Amaru, Revista de artes y ciencias

(Universidad Nacional de Ingeniería), Lima,

N° 5 (enero-marzo, 1968).

5 Como aquí, en adelante se indicará con un número entre paréntesis el de la página a que corresponde la cita en el libro que reúne la obra poética del autor: Vida Continua (1944-1966), Lima, 1966, Ediciones de la Rama Florida y de la Biblioteca Universitaria, libro al cual se remiten todas las demás referencias de este trabajo.

6 Estilo y poesía de Javier Sologuren, Lima, 1967, Ediciones de la Biblioteca Universitaria.

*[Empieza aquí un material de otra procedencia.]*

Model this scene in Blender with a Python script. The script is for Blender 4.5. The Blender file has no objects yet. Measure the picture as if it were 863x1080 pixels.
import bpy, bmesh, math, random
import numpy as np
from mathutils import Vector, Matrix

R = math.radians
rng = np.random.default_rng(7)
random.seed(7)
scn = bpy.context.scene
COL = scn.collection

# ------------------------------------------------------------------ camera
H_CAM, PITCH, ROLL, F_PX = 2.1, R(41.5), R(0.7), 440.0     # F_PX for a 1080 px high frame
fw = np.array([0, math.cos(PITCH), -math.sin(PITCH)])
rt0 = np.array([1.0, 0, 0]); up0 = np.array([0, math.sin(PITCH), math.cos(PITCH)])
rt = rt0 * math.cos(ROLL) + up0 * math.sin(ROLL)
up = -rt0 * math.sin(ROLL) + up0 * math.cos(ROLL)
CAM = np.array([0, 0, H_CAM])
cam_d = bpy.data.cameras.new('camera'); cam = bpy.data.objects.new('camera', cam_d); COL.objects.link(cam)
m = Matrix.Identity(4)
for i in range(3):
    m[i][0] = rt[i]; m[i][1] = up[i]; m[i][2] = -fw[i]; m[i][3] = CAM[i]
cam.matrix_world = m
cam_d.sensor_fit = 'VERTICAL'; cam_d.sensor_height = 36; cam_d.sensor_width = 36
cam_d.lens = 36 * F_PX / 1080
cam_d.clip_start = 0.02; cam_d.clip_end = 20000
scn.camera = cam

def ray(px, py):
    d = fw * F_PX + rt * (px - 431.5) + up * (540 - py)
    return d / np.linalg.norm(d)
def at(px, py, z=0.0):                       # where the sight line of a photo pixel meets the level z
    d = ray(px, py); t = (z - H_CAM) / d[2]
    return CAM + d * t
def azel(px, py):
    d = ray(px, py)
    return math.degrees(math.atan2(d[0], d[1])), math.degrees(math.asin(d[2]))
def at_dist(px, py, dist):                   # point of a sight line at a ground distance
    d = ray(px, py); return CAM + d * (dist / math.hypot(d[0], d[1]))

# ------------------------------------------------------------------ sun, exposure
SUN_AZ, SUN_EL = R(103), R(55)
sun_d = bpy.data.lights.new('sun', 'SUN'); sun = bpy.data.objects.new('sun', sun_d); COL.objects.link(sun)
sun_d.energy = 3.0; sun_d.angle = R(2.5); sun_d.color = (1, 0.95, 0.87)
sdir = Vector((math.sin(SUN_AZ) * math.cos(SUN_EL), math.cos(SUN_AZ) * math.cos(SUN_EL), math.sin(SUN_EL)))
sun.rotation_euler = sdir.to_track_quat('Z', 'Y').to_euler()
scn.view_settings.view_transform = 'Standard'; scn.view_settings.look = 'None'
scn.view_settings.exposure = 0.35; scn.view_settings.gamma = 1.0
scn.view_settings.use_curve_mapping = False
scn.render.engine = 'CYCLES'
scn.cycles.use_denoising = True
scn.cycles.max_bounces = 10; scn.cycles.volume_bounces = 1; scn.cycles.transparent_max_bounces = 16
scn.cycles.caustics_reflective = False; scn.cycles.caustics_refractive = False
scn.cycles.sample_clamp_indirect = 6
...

7 Solo con Aleixandre el poeta se permite rotundamente querer; con él dice en un epígrafe: «Quiero amor o la muerte» si bien este amor y su «lava rugiente» se neutralizan de inmediato en el día cabal, en la serenidad plácida que pide Fray Luis: «Un no rompido sueño/ un día puro, alegre, libre quiero» (p. 31).

8 Una relación similar puede establecerse entre «La tarde» y «Casa de campo», también de «Varia I» y Dédalo dormido, respectivamente.

9 «Torre de la noche», p. 79.

10 Pág. 99.

11 Pág. 153.

12 Pág. 141.

13 «Ética de la forma» se usa aquí en el sentido que le da Valéry, y «ética del sentido» alude a la preocupación de JS por el de la vida y el de la poesía y al de este en relación con aquella.

14 Amaru, N° 4, p. 24; y Ediciones de la Rama Florida, Lima, 1967.